Oleg Gavrilov, deputy head of the foreign ministry’s information and press department, said the behaviour of primarily U.S. tech giants, singling out Meta and Alphabet Inc’s Google, was unacceptable.

“Hostile propaganda activities are being carried out openly on their social platforms, Russian sources of information are being blocked, access to domestic media is being massively restricted,” Interfax news agency quoted him as saying.

Gavrilov said a system should be created to “hold foreign instigators of war against Russia accountable” to strengthen Russian security.

Google and Meta did not immediately respond to requests for comment.

The two companies are among a handful of foreign internet firms facing possible punitive measures in Russia after failing to open local offices and take other measures required by a communications law, after a deadline to do so expired on Monday.

EXITING RUSSIA?

Facebook and Twitter were slow to load for some users on Tuesday, and Facebook was unavailable on some devices, underlining an improvement in Moscow’s blocking capabilities since failed attempts to restrict access to messaging app Telegram in 2018.

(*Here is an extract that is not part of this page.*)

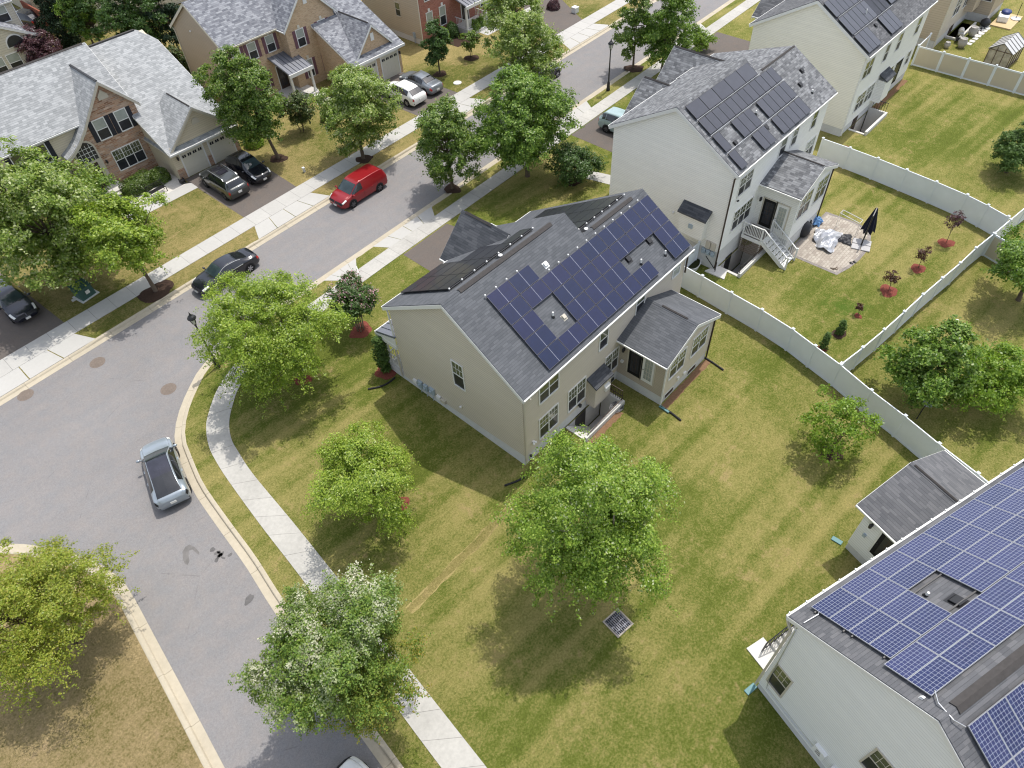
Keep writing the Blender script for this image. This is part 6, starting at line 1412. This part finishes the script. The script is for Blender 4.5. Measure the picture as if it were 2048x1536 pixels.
# manholes
m_iron = plain('rusty_cast_iron', (.19,.155,.13), .8, .3, .2, .4, 8)
for px, py, lb in ((51,790,'rusty manhole cover nearest the left edge, close to the kerb'), (195,725,'rusty manhole cover in the road nearest the street lamp side of the kerb'), (337,778,'rusty manhole cover closest to the curved kerb')):
    g = G(px, py, -.13); b = MB(); b.lathe([(.50,0),(.50,.006),(.42,.012),(.41,.008),(.40,.014)], (g.x, g.y, -.13), 24)
    for i in range(-3, 4):
        w = math.sqrt(max(0, .36**2-(i*.1)**2)); b.box(g.x+i*.1-.02, g.x+i*.1+.02, g.y-w, g.y+w, -.117, -.109)
    solo(b, 'manhole_cover', m_iron, lb, 'manhole', (g.x, g.y, -.13), 'manhole covers in the road')
# storm drain in the lawn
g = G(1236,1246); r = thing('storm_drain', 'square grated storm drain set in the back lawn', 'drain', (g.x, g.y, 0), R(-8)); b = MB(); s = .52
for q in ((-s,s,-s,-s+.07),(-s,s,s-.07,s),(-s,-s+.07,-s+.07,s-.07),(s-.07,s,-s+.07,s-.07)): b.box(*q, -.05, .05)
b.build('frame', plain('drain_frame_concrete', (.36,.32,.27), .9, .2, 0, .3, 6), r, loc=(0,0,0)); b = MB()
for i in range(9): x = -s+.12+i*(2*s-.24)/8; b.box(x-.022, x+.022, -s+.07, s-.07, .015, .04)
for i in range(3): y = -s+.25+i*.27; b.box(-s+.07, s-.07, y-.02, y+.02, .012, .035)
b.build('grate', plain('galvanised_grate', (.13,.135,.16), .5, .4, .5), r, loc=(0,0,0)); b = MB(); b.box(-s+.07, s-.07, -s+.07, s-.07, -.02, .005); b.build('sump', m_dark, r, loc=(0,0,0))
# utility boxes
m_ubox = plain('green_utility_box', (.045,.10,.085), .5, .4)
g = G(172,590); r = thing('utility_box', 'green transformer box on the lawn under the big tree', 'utility box', (g.x, g.y, 0), R(10)); b = MB(); b.prism([(-.5,0),(.5,0),(.5,.95),(-.35,.75)], 'x', -.55, .55); b.build('cabinet', m_ubox, r, loc=(0,0,0), bevel=.03)
b = MB(); b.box(-.1,.2,-.508,-.49,.35,.62); b.build('label_plate', m_plate, r, loc=(0,0,0)); b = MB(); b.ext([(-.58,-.4,.76),(.58,-.4,.76),(.58,.54,.98),(-.58,.54,.98)], (0,0,.05)); b.build('lid', m_ubox, r, loc=(0,0,0)); b = MB(); b.box(-.7,.7,-.65,.65,-.02,.03); b.build('pad', m_conc, r, loc=(0,0,0))
g = G(1150,25); b = MB(); b.box(g.x-.3, g.x+.3, g.y-.3, g.y+.3, 0, .55); b.box(g.x-.33, g.x+.33, g.y-.33, g.y+.33, .5, .62); solo(b, 'utility_box', m_white, 'small white utility box on the far green lawn', 'utility box', (g.x, g.y, 0), bevel=.03)
g = G(609,344); b = MB(); b.box(g.x-.09, g.x+.09, g.y-.09, g.y+.09, 0, .35); b.box(g.x-.11, g.x+.11, g.y-.11, g.y+.11, .3, .45); solo(b, 'cable_pedestal', m_white, 'small white cable pedestal on the lawn near the tree with mulch', 'utility box', (g.x, g.y, 0), bevel=.02)
g = G(915,166); b = MB(); b.lathe([(.42,0),(.42,.05),(.36,.06)], (g.x, g.y, 0), 12); solo(b, 'meter_lid', m_concw, 'pale concrete meter lid in the lawn by the grey sedan', 'lid', (g.x, g.y, 0))
g = G(152,598); b = MB(); b.box(g.x-.3, g.x+.3, g.y-.14, g.y+.14, 0, .05); solo(b, 'flat_stone', m_concw, 'small pale stone slab in the shaded lawn by the transformer box', 'stone', (g.x, g.y, 0), bevel=.02)
# drain hoses from downspouts
m_hose = plain('black_corrugated_hose', (.018,.018,.02), .6, .3); m_teal = plain('teal_splash_sleeve', (.10,.22,.23), .5, .3)
def hose(label, pts, r=.055, sleeve=None, zz=.06):
    P = [G(x, y, zz) for x, y in pts]; P = catmull(P, 5); b = MB(); rr = [r*(1.12 if i % 2 else .95) for i in range(len(P))]; b.tube(P, rr, 8, 0)
    if sleeve: b.bar(P[0]+Vector((0,0,.02)), P[0].lerp(P[-1], sleeve)+Vector((0,0,.02)), .16, .07, 1)
    solo(b, 'drain_hose', [m_hose, m_teal], label, 'drain hose', tuple(P[0]), 'drain hoses at the corner house')
hose('black drain hose with teal sleeve at the near sunroom corner', [(1319,812),(1340,824),(1362,841)], .06, .45); hose('black drain hose at the far sunroom corner', [(1408,714),(1424,724),(1447,740)], .055)
hose('curved black drain hose below the porch corner', [(790,755),(776,766),(760,773),(736,778)]); hose('black drain hose partly under the big tree at the rear corner', [(1052,952),(1034,962),(1009,971)])
for a, c, lb in (((1511,1370),(1492,1386),'teal downspout sleeve at the corner of the pale grey house'), ((1684,1087),(1664,1075),'teal downspout sleeve at the foreground sunroom corner')):
    p, q = G(*a, .05), G(*c, .03); b = MB(); b.bar(p, q, .26, .05); solo(b, 'downspout_sleeve', m_teal, lb, 'drain sleeve', tuple(p), 'teal downspout sleeves', bevel=.015)
# garden hose coil by the stair well
g = G(1233,816); b = MB(); rd = random.Random(3)
for k in range(5):
    rr = .28+.05*k; b.tube([(g.x+rr*math.cos(t*.4)+rd.gauss(0,.02), g.y+rr*.8*math.sin(t*.4)+rd.gauss(0,.02), .04+.02*k) for t in range(17)], .018, 6)
solo(b, 'garden_hose', plain('grey_hose', (.13,.13,.14), .5), 'tangled dark hose coil beside the basement stair railing', 'hose', (g.x, g.y, 0))
# H2 patio and the things on it
m_paver = masonry('patio_paver', [(.30,.26,.22),(.37,.33,.28),(.43,.39,.33)], (.24,.21,.18), .3, .2, .012); m_paverd = masonry('patio_border', [(.22,.20,.18),(.28,.25,.23)], (.18,.16,.15), .25, .3, .012)
pp = [(41.9,13.25),(41.95,9.40),(43.2,9.05),(44.5,8.9),(45.7,8.92),(46.7,9.1),(47.6,9.45),(48.25,10.1),(48.45,11.2),(48.3,13.25)]
sheet('patio', pp, .012, m_paverd); cx, cy = 45, 11.2
sheet('patio', [(cx+(x-cx)*.925, cy+(y-cy)*.90) for x, y in pp], .017, m_paver)
b = MB(); q = [G(1409,543),G(1448,560),(G(1455,541)),(G(1432,533))]; b.ext([(p.x,p.y,0) for p in q], (0,0,.08)); tag(b.build('concrete_pad', m_concw, None), kind='structure')
def cloth(label, name, c, sx, sy, hgt, mat, seed, cat, rot=0, n=34):
    rd = np.random.default_rng(seed); b = MB(); ph = rd.uniform(0, 6.28, (14, 2)); fr = rd.uniform(2, 9, (14, 2)); am = rd.uniform(.3, 1, 14)/np.abs(fr).sum(1)*2
    for i in range(n+1):
        for j in range(n+1):
            u, v = i/n*2-1, j/n*2-1; rr = math.sqrt(u*u+v*v); k = 1+.16*math.sin(3*math.atan2(v, u)+seed)+.10*math.sin(7*math.atan2(v, u)+seed*2)
            f = max(0, 1-(rr/1.25)**2); w = sum(am[q]*abs(math.sin(fr[q,0]*u+fr[q,1]*v+ph[q,0])) for q in range(14))/2.2
            x, y = u*sx*k*(1-.12*rr), v*sy*k*(1-.12*rr); b.v.append((c[0]+x*math.cos(rot)-y*math.sin(rot), c[1]+x*math.sin(rot)+y*math.cos(rot), .03+hgt*f*(.25+w)+.03*w))
    for i in range(n):
        for j in range(n): a = i*(n+1)+j; b.f.append([a, a+1, a+n+2, a+n+1]); b.m.append(0)
    return solo(b, name, mat, label, cat, (c[0], c[1], 0), smooth=False, uv=False)
m_tarp = plain('silver_tarp', (.52,.53,.56), .35, .6, .35, .1, 3); m_tarpd = plain('black_tarp_lining', (.03,.03,.035), .5, .4)
g = G(1652,482); cloth('crumpled silver tarp heaped on the patio', 'tarp', g, 1.35, .95, .75, m_tarp, 4, 'tarp', .3)
g = G(1690,480); cloth('black sheet beside the silver tarp on the patio', 'sheet', g, .62, .5, .35, m_tarpd, 9, 'sheet', .3, 20)
g = G(1632,446); cloth('blue folded cover behind the silver tarp', 'cover', g, .6, .42, .6, plain('blue_cover', (.10,.22,.42), .6), 12, 'cover', .2, 20)
g = G(1604,470); b = MB(); b.lathe([(.30,0),(.46,.25),(.48,.6),(.42,.95),(.25,1.12),(.05,1.18)], (g.x, g.y, 0), 14); o = solo(b, 'covered_grill', m_tarpd, 'black covered grill at the foot of the deck stairs', 'grill', (g.x, g.y, 0), smooth=True)
for k in range(3):
    pxy = ((1612,437),(1622,446),(1618,455))[k]; g = G(*pxy); r = thing('folding_chair', ('folded dark blue chair leaning by the sunroom', 'folded grey chair nearest the silver tarp', 'folded black chair beside the covered grill')[k], 'chair', (g.x, g.y, 0), .5*k, 'folded chairs on the patio')
    mm = [plain('blue_canvas', (.04,.07,.14), .8), plain('grey_canvas', (.25,.25,.26), .8), m_tarpd][k]; b = MB(); b.ext([(-.25,0,.1),(.25,0,.1),(.25,.16,.85),(-.25,.16,.85)], (0,.03,.0)); b.build('seat', mm, r, loc=(0,0,0))
    b = MB()
    for s in (-.26,.26): b.bar((s,-.08,0),(s,.2,.95),.03); b.bar((s,.12,0),(s,.05,.8),.03)
    b.build('frame', m_alum, r, loc=(0,0,0))
g = G(1722,491); r = thing('patio_umbrella', 'closed navy cantilever umbrella on a pale weighted base', 'umbrella', (g.x, g.y, 0), .3); b = MB()
for sx in (-1,1):
    for sy in (-1,1): b.box(sx*.33-.3, sx*.33+.3, sy*.33-.3, sy*.33+.3, .02, .1)
b.build('base', plain('pale_grey_slab', (.42,.41,.41), .7), r, loc=(0,0,0), bevel=.02); m_navy = plain('navy_canvas', (.010,.012,.026), .8, .2)
b = MB(); b.cyl((0,0,.05),(0,0,2.55),.05,None,10); b.cyl((0,0,1.0),(0,0,1.25),.08,None,10); b.bar((0,0,2.5),(.75,-.1,2.75),.06); b.build('pole', m_black, r, loc=(0,0,0))
b = MB(); n_ = 12
for i in range(6):
    for k in range(n_):
        t = i/5; rr = (.07+.30*t)*(1+.35*(k % 2)); a = 2*PI*k/n_; b.v.append((.75+rr*math.cos(a), -.1+rr*math.sin(a), 2.72-1.75*t-(.22*(k % 2) if i == 5 else 0)))
for i in range(5):
    for k in range(n_): p = i*n_+k; q = i*n_+(k+1) % n_; b.f.append([p, q, q+n_, p+n_]); b.m.append(0)
b.build('canopy', m_navy, r, loc=(0,0,0), uv=False)
r = thing('pole_frame', 'thin white tubular frame standing at the edge of the patio', 'frame', (47.6,13.2,0)); b = MB(); P = [G(1687,420,1.2),G(1726,440,1.2),G(1720,447,1.2),G(1681,426,1.2)]; OFF[r.name] = (47.6,13.2,0)
for a_, c_ in zip(P, P[1:]+P[:1]): b.bar(a_, c_, .03)
for p in P: b.bar(p, (p.x, p.y, 0), .022)
b.build('tube', m_alum, r)
g = G(1669,538); b = MB(); rd = random.Random(2)
for k in range(6): a = rd.uniform(0, PI); p = Vector((g.x+rd.gauss(0,.12), g.y+rd.gauss(0,.12), .05)); b.bar(p-Vector((math.cos(a),math.sin(a),0))*.16, p+Vector((math.cos(a),math.sin(a),0))*.16, .025)
solo(b, 'stick_pile', m_bark, 'little pile of brown sticks on the patio corner', 'sticks', (g.x, g.y, 0))
for k, (px, py) in enumerate(((1702,527),(1709,525))):
    g = G(px, py); b = MB(); b.ball((g.x, g.y, .045), (.07,.15,.035), 8); b.box(g.x-.05, g.x+.05, g.y, g.y+.08, .05, .11); solo(b, 'shoe', m_black, ('black shoe left of its pair on the patio border', 'black shoe right of its pair on the patio border')[k], 'shoe', (g.x, g.y, 0), 'pair of shoes', uv=False)
g = G(1384,531); r = thing('planter_tub', 'oval white planter tub of dark soil between the two houses', 'planter', (g.x, g.y, 0), R(20)); b = MB(); n_ = 20
prof = [(.62,0),(.72,.35),(.74,.38),(.68,.38),(.66,.30)]
b.lathe(prof, (0,0,0), n_); b.v = [(x*1.25, y*.8, zz) for x, y, zz in b.v]; b.build('tub', m_white, r, loc=(0,0,0)); b = MB(); b.lathe([(.67,.28),(.6,.31)], (0,0,0), n_); b.v = [(x*1.25, y*.8, zz) for x, y, zz in b.v]; b.build('soil', plain('dark_soil', (.03,.035,.015), .95, .1, 0, .6, 12), r, loc=(0,0,0))
g = G(1497,478); bush((g.x-.5, g.y+.1), .42, .5, .75, 900, .12, m_lime, 120, 'leafy potted plants below the deck beside the stair well', 'potted_plant', 'plant')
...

The escalating pressure on foreign tech firms has increased expectations that companies may leave the Russian market – either through ejection by Moscow or voluntarily under pressure from Western governments.

Industry consultant John Strand said the time when global companies could focus on profit and remain passive to aggression and autocracy had long since passed. He said Russia views the likes of Facebook and Google as a threat to its control over communication.

“A war in Ukraine and social media are not the best cocktail nowadays,” Strand told Reuters by email. “Western companies must make a choice: do they want to do business in Russia under the existing and future conditions or will they stop operating there?”